Michel Chomarat : «cette mobilisation n’avait rien de surprenant»

Michel Chomarat est éditeur, militant LGBT et chargé de mission «Mémoire» à la Ville de Lyon. Il revient pour nous sur le mouvement anti-mariage pour tous.

Avez-vous été étonné par l’ampleur du mouvement anti-mariage pour tous à Lyon ?

Michel Chomarat

Michel Chomarat : Non, car il y a depuis longtemps à Lyon une double tradition catholique, tantôt sociale (avec le père Christian Delorme, la création de Témoignage chrétien durant l’Occupation…), tantôt traditionaliste, avec des réseaux intégristes très structurés, souvent en lien avec l’extrême-droite. Cette mobilisation n’avait donc rien de surprenant à partir du moment où le débat a été récupéré par les religieux, le cardinal Barbarin en tête. L’extrême-droite à Lyon a également une longue histoire, depuis qu’en 1793, la ville s’est rebellée contre la Convention, qui en retour a réprimé férocement les contre-révolutionnaires (c’est-à-dire essentiellement la bourgeoisie et l’aristocratie lyonnaise ainsi qu’une grande partie du clergé). 2000 morts, guillotinés ou fusillés, cela laisse des traces ! Aujourd’hui encore, il existe à Lyon des associations de descendants des victimes du siège de 1793. Et lorsqu’on a voulu commémorer le bicentenaire de la Révolution française en 1989, ça a été extrêmement compliqué !

Si l’on veut faire l’histoire de l’extrême-droite à Lyon, il faut aussi parler de l’Université Lyon III, qui a été dans les années 70 et 80 l’un des fiefs du négationnisme en France, de Bruno Gollnish, qui y a longtemps enseigné, ou, en remontant dans le temps, de l’écrivain Henri Béraud [polémiste antisémite qui fut condamné à mort à la Libération pour intelligence avec l’ennemi, NdlR] et d’Alexis Carrel, Lyonnais, prix Nobel de médecine et théoricien de l’eugénisme.

Il ne faut pas oublier non plus qu’à l’occasion des municipales de 2001, la ville a failli basculer très à droite avec la candidature de Charles Millon. Et on pourrait rappeler l’enfance lyonnaise de Frigide Barjot, née Virginie Merle, qui a beaucoup fréquenté le Front national et dont le père était un proche de Jean-Marie Le Pen. Fin avril, ce dernier était d’ailleurs à Lyon pour fêter le quarantième anniversaire du Front national et il a souligné qu’il connaissait très bien Frigide Barjot depuis qu’elle était toute petite ! Il existe donc également depuis longtemps à Lyon une tradition anti-républicaine, contre-révolutionnaire et anti-parlementariste, qui s’est engouffrée dans la brèche ouverte par ce débat de société.
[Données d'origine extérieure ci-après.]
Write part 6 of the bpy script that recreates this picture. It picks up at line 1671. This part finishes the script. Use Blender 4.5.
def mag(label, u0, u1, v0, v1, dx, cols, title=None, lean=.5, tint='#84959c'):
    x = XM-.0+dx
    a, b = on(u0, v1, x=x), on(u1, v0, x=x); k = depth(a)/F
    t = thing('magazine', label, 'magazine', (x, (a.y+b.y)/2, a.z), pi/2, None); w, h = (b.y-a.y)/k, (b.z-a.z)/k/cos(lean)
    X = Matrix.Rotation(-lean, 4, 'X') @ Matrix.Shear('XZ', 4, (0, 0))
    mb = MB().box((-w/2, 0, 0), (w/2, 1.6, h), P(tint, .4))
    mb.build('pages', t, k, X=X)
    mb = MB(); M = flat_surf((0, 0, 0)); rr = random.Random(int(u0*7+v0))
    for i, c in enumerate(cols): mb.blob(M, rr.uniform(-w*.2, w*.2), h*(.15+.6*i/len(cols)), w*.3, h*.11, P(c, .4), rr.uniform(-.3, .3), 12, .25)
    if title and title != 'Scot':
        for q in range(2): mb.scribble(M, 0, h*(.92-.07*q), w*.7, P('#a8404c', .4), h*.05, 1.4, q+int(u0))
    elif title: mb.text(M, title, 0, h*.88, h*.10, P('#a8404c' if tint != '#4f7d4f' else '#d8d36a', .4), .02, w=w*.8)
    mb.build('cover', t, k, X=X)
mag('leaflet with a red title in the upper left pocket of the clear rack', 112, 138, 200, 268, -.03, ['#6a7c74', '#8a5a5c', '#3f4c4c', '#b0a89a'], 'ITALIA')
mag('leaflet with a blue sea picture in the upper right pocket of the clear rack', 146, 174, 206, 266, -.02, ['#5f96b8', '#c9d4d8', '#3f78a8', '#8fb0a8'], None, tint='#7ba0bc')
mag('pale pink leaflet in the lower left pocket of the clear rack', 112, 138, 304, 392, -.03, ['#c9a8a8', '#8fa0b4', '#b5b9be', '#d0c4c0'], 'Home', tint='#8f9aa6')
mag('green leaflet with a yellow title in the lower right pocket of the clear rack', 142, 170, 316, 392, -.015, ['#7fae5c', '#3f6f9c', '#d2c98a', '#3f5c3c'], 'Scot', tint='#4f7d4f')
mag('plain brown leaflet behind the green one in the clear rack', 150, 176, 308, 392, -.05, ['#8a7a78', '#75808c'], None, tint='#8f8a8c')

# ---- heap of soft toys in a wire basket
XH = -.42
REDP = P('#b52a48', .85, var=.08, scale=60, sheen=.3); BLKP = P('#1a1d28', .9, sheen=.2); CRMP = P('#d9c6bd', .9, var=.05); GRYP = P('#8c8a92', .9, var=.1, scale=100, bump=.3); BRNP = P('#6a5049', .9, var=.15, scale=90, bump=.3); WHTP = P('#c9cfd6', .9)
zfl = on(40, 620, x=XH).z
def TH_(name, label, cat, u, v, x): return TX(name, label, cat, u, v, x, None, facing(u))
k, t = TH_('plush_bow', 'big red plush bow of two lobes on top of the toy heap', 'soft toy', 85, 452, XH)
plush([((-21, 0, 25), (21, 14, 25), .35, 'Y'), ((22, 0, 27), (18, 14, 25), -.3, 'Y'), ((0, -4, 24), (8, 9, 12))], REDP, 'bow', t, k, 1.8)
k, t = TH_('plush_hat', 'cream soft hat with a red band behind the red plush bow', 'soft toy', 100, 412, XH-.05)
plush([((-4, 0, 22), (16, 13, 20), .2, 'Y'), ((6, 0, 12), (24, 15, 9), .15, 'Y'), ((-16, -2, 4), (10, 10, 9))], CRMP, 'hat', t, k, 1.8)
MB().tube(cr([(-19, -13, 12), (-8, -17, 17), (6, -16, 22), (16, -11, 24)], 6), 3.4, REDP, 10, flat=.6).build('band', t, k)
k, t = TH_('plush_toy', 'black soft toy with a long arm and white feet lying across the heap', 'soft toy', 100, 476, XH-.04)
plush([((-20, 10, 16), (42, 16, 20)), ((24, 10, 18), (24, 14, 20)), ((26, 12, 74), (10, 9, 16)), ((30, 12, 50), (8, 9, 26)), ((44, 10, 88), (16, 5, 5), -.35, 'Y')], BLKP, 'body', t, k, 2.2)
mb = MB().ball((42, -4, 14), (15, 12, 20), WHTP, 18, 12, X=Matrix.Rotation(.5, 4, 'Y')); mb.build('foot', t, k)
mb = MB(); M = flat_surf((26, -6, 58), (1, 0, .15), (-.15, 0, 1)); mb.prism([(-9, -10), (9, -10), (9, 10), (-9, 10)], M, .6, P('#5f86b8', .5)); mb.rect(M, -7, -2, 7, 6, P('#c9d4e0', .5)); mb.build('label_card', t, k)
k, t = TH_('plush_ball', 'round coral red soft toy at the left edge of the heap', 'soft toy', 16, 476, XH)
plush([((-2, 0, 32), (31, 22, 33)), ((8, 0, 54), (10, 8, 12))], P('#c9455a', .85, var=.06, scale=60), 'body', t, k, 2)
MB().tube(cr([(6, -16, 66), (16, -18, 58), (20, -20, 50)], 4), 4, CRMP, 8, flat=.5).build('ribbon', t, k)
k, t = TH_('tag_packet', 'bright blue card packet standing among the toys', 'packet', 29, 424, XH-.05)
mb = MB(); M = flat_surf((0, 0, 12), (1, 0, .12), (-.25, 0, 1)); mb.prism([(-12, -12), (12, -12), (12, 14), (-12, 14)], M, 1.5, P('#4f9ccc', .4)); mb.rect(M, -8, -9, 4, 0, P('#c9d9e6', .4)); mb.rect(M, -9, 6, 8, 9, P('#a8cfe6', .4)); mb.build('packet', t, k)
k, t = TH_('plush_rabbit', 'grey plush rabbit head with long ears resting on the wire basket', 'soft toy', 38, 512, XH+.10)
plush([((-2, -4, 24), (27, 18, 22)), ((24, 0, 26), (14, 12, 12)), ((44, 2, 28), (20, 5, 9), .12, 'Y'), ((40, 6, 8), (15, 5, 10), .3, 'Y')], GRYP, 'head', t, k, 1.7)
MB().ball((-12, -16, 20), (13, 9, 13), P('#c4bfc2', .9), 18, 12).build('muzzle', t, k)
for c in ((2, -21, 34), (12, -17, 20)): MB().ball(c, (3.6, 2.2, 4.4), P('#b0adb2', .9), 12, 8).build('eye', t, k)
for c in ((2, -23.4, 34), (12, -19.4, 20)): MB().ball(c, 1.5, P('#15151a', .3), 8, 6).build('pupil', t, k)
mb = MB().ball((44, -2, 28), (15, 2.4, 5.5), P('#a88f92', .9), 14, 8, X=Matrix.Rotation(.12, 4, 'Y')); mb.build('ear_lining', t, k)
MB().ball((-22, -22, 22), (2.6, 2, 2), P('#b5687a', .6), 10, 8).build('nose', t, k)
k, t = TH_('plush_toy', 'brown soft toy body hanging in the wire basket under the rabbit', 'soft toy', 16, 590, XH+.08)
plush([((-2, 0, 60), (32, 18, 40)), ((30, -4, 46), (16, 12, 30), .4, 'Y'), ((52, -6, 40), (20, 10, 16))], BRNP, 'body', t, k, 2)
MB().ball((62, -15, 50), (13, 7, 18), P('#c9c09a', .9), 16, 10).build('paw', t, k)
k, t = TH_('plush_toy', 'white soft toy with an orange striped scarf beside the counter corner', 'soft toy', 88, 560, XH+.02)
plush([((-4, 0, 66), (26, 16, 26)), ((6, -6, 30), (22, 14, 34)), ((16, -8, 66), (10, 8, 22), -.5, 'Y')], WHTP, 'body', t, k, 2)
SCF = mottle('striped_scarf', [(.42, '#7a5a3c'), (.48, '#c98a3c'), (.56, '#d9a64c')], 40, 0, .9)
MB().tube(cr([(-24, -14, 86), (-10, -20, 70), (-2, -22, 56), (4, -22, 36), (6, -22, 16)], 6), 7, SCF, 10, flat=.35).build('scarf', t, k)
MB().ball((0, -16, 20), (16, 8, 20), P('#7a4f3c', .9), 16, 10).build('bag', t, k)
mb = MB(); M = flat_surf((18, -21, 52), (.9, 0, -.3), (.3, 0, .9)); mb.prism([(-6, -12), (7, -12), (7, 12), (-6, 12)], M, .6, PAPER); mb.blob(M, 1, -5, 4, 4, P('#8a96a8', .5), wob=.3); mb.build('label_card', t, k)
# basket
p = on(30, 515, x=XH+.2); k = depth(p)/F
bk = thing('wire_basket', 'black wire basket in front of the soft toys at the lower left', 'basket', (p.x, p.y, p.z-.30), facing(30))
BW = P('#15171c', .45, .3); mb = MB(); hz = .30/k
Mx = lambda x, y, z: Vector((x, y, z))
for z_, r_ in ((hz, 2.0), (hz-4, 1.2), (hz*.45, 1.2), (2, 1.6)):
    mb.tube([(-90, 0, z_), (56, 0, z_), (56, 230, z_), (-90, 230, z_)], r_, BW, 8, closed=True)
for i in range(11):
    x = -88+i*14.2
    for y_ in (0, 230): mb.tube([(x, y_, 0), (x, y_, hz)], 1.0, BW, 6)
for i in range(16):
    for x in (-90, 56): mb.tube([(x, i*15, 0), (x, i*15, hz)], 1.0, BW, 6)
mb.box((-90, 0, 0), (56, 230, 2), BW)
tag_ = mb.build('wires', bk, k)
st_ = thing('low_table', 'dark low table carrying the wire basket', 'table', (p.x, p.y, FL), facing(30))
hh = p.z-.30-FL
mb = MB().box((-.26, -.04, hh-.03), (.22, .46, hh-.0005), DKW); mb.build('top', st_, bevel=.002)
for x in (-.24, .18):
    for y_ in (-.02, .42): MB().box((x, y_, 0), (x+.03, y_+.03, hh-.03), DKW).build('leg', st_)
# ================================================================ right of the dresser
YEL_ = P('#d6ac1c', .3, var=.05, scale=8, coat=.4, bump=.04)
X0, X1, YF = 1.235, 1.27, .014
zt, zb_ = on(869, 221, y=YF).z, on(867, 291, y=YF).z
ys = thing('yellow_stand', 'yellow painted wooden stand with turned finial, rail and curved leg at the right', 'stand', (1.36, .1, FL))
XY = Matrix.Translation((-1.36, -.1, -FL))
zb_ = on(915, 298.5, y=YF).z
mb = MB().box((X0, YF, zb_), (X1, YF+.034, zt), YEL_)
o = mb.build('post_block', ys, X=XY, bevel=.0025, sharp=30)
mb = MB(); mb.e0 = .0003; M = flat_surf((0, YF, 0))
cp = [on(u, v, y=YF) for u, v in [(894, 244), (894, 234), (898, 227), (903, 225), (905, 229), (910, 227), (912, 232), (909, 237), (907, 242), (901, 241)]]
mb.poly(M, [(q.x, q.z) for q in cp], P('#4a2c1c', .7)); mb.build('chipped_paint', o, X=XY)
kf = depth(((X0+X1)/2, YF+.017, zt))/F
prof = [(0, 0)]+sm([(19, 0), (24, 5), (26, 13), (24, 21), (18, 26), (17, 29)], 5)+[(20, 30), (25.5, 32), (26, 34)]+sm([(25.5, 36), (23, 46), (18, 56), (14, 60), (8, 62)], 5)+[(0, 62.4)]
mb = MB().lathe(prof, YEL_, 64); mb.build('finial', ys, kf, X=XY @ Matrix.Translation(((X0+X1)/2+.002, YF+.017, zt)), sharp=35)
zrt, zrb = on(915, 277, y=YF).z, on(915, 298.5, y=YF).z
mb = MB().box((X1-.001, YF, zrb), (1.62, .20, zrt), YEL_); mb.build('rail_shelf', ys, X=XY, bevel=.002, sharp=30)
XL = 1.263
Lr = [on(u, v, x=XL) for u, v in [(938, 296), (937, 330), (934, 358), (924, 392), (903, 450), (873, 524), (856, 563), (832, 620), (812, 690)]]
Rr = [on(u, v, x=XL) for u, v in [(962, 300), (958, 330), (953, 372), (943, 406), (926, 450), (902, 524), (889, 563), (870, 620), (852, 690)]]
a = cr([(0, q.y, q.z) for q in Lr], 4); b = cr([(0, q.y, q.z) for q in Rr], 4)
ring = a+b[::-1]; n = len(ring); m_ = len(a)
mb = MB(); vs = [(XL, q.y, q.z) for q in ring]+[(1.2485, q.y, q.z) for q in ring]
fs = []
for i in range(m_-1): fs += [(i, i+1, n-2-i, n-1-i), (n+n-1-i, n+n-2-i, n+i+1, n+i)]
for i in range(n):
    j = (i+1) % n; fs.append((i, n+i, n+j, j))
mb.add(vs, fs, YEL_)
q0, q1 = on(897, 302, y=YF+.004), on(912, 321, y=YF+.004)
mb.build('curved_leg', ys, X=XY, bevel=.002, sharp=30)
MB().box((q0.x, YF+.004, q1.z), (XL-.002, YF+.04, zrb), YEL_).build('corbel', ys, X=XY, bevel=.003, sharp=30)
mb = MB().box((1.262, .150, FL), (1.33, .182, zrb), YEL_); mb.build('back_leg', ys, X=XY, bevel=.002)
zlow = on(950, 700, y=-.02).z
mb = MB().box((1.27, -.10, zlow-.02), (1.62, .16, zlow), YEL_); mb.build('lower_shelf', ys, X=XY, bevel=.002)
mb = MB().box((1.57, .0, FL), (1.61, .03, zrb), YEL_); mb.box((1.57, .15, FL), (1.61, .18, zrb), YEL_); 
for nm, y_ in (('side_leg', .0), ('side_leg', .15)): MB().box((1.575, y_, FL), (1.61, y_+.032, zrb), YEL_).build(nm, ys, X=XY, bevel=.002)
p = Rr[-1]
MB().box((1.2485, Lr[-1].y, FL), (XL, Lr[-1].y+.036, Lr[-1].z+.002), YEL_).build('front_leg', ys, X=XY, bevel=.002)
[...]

Pensez-vous que l’attitude réservée de Gérard Collomb sur ces questions a encouragé les antis ?

Michel Chomarat : Ce qui est en cause ici, ce n’est pas seulement l’attitude du maire de Lyon, mais celle de François Hollande, de Jean-Marc Ayrault et de toute une partie des socialistes (à commencer par Jospin et son épouse), qui s’est toujours montrée très dubitative, voire hostile, au sujet du “mariage pour tous”. On retrouve chez eux les mêmes hésitations qu’au moment du Pacs, en 1999. À mes yeux, il aurait fallu faire passer cette loi tout de suite après l’élection de François Hollande et la victoire de la gauche aux législatives. Car nos adversaires ne peuvent pas prétendre qu’il n’y a pas eu de débat : j’étais au mariage de Bègles, il y a près de dix ans, on ne peut pas dire que depuis la confrontation d’idées n’a pas eu lieu !

Qu’avez-vous pensé, à l’inverse, de la mobilisation des défenseurs du projet de loi ?

Michel Chomarat : Ce qui m’a étonné, c’est la faiblesse du camp des pro-“mariage pour tous”. Il manque aux gays une conscience collective. Ils pensent que tout est acquis définitivement et il a fallu ce retour de bâton pour les réveiller : à mesure que nos adversaires devenaient de plus en plus nombreux, nos rangs ont grossi également. Mais cela ne change rien au fait que les milieux associatifs, particulièrement gays et lesbiens, sont en crise du fait de l’individualisation et de la dépolitisation générales de la société. À Lyon, ils reposent sur les épaules d’une dizaine de personnes, pas plus ! Et sans les réseaux sociaux, la mobilisation aurait été plus faible encore.